Suppose Ariana started a new footwear-selling business and is looking for a shop to rent to set up her retail footwear store. She meets Gwen, who owns a small shop in the local market. Ariana finds the shop perfect for her business and agrees to become a commercial tenant to Gwen by signing a lease agreement.

But Gwen, on the other hand, wants to sign a percentage lease in which Ariana would pay her monthly rent. Still, additionally, she will share 9% of Ariana’s total revenue from her footwear business annually. Gwen states that if Ariana agrees to this, she will lower the base rent from $450 to $225 monthly, and Ariana only needs to share her revenue when her business makes $9000 or more annually. Upon thinking, Ariana agrees and starts her shoe business. She makes all the rent payments of $225 on time every month, and at the end of the year, when Ariana calculates, she has earned a revenue of $9900.

It means she must give Gwen 9% of $9900 as the additional part of the lease agreement.

Therefore, 9% of $9900 = $891, which Ariana gives to her landlord Gwen. It is a simple percentage lease example, but the lease terms can differ from lessor to lessor, and other additional factors can be included.

Example #2

In 2020, the Hart stores, a Quebec-based retail chain, was offered a lease agreement by the Elliot Lake City Council. The business area spread to 7271 square feet in the Pearson Plaza, 40 Hillside Drive South. Harry Hart founded the Hart stores, which Paul Nassar later took over.

It is a good percentage lease example in which, according to the lease agreement, Hart stores were liable to pay 10% of its net revenue every year. The retail chain has approximately 80 Hart stores and 20 grocery stores, and on its official website, it announced more stores to be opened. Moreover, many tenants and state offices have previously used the business premise for election purposes.

Percentage Lease vs Gross Lease

  • Percentage leases come with monthly payments made by tenants.

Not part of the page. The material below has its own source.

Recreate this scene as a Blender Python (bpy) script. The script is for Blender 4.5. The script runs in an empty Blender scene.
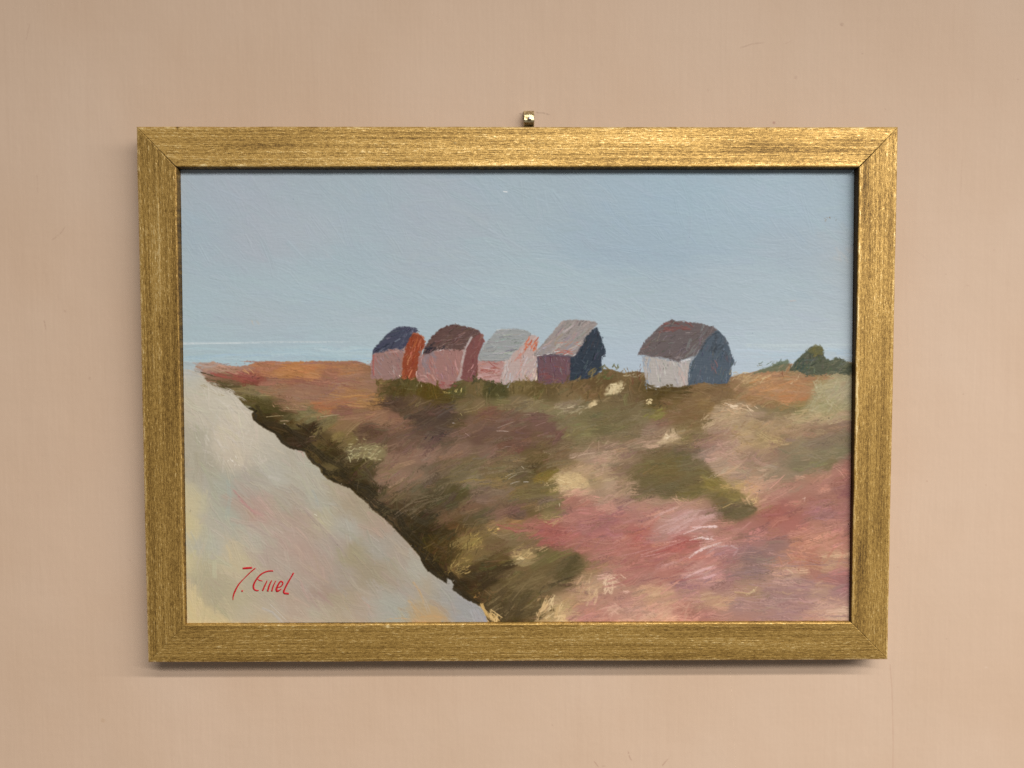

In contrast, gross lease refers to a single rent amount the owner uses once made to cover all the utilities, surcharges, and additional costs.
  • Percentage leases, in most cases, favor the landlord. But the gross lease is more tenant-friendly as they do not have to worry about any other payments after that.
  • It consists of base rent and sales percentage. In comparison, most of the time, the tenant is aware of where the lump sum payment is going and what is the exact rent amount.

Percentage Lease vs Net Lease

  • Percentage lease involves base rent plus a percentage of gross sales to be paid to the property owner. In comparison, a net lease does not include sales, but the tenant is responsible for base rent and taxes, interest, and insurance.
  • The former excludes tenants from other liabilities. In contrast, single, double, triple, and absolute net leases incur more tenants’ liabilities.
  • There is a break-even point pre-decided by the tenant and owner. On the other hand, net leases do not have the concept of break-even point calculation.

Frequently Asked Questions (FAQs)

How is the break-even point calculated for a percentage lease?

The formula to calculate the natural break-even point on percentage lease = minimum yearly base rent/ percentage rent. For example, if the minimum yearly base rent is $180000 and the percentage rent is 9%, then 180000/9% = $2000000
However, if the property owner wants to operate on an artificial break-even point, they can as part of the lease agreement.

What are the disadvantages of a percentage lease?

The percentage lease’s disadvantages mostly lie with the tenant as they have to share their profits if the pre-decided break-even point is reached or exceeded. Also, a tenant should report their financial and sales figures to the landlord. At the same time, if the tenant is in dire need, they must accept the lease agreement favoring the property owner.

Who benefits most from a percentage lease?

Landlords and property managers reap the maximum benefits of a percentage lease agreement apart from the base rent. They also get to decide a percentage of revenue they will receive as part of the rent. The base rent may get lower, but earnings from sales are much higher, nullifying the difference.